Friday, September 17, 2010

Maud is gone, but not forgotten






So ran the epitaph on my first favorite monument in my first ever cemetery.

Ah, the little cemetery on the edge of the small Midwest town where I came from. Up to that fateful day in May 1970 I had no clue that such places existed. Once I found out about them, I couldn't get enough!

For my Mother, this place was a God-send of tranquility. She could sit in the car and write whilest I wandered along the headstones, drinking in the drama of small town life late 19th century style.

What possible reason could have led the town doctor to construct the one and only mausoleum in the place, grace the door with his name and dates and then, as if an after thought, add the words

"...and his wife."

That's it. That's all she got; "and his wife."

How was it that some folks had only the funeral home provided temp markers to label their final known address? The early ones were constructed of cheap metal with tin letters and numbers. The oldest one I ever found dated to the 1910's.

I wonder if it is still there, bravely battling the Midwest elements or if a mowing machine has taken it out?

The number of short graves in that cemetery were considerable. Late summer and late winter seemed to be the worst times of the year for babies and toddlers. A cluster of death dates within the same month spoke of an epidemic that swept through the region. Whooping cough? Diphtheria?

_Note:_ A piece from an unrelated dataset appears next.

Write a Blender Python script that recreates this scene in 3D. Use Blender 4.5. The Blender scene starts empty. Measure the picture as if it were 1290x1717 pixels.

Sometimes a family would lose their children within days of one another as shown above. George died first on December 7, 1888. His sister Fannie followed him 2 weeks later on December 20.

So what caused little Maud to join the "silent city on the hill" nearly 10 years later in 1896? She was four years old that October. A late season round of whooping cough? An accident on the family farm perhaps? Her stone offers no explanation beyond the promise that while she was now absent from the family circle, she was "not forgotten."

Over 100 years later, she is still not forgotten. I've carried her memory for nigh 40 years. And now, so can you.